The song continued, "Father, thanks for reaching out and lovingly/ Saying that you’ve always been proud of me/ I needed to feel that so desperately/You’re always alive inside of me/ Now you’re shining like/ A sunflower up in the sky/ Way up high."

Mariah Carey has paid tribute to her father on several occasions since his death

In recent years, Mariah Carey has posted several tributes to her late father on social media.

To celebrate Father's Day in 2020, she shared a photo of him along with the following message: "Happy Father’s Day to My Father. Rest in Power 🌻🌻🌻🌻🌻🌻🌻🌻🌻🌻🌻🌻🌻🌻Love and Sunflowers for Alfred Roy ❤️."

In 2022, the singer marked her father’s birthday by sharing several photos of a car she restored in his memory.

“Happy Birthday to you my Father Alfred Roy Carey. The car you never got to finish is lovingly restored, complete with your spirit and my children. Sorry I never told you, all I wanted to say🌻👐🏾❤️,” she captioned the post.

During an interview with "Entertainment Tonight" in 2023, the singer said she keeps her father's memory alive in a sweet way during the holiday season: by making his signature clam linguini.

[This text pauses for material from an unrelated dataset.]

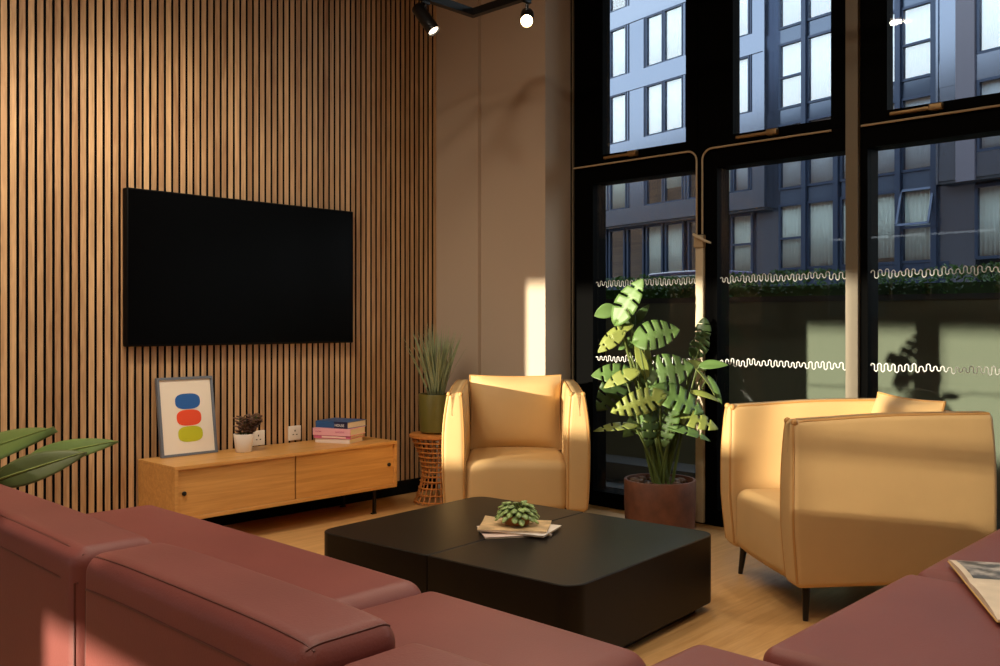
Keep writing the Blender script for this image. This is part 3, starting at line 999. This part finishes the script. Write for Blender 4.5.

“It’s really special to me because it’s my father’s recipe for my favorite dish that he used to make when I was little,” she said. “I was growing up and it took me so long, but as he was passing away and we were going through that, he wrote down the recipe for me, so it really gets to your heart (when) you just think about it, and it’s like, what an incredible journey this has been.”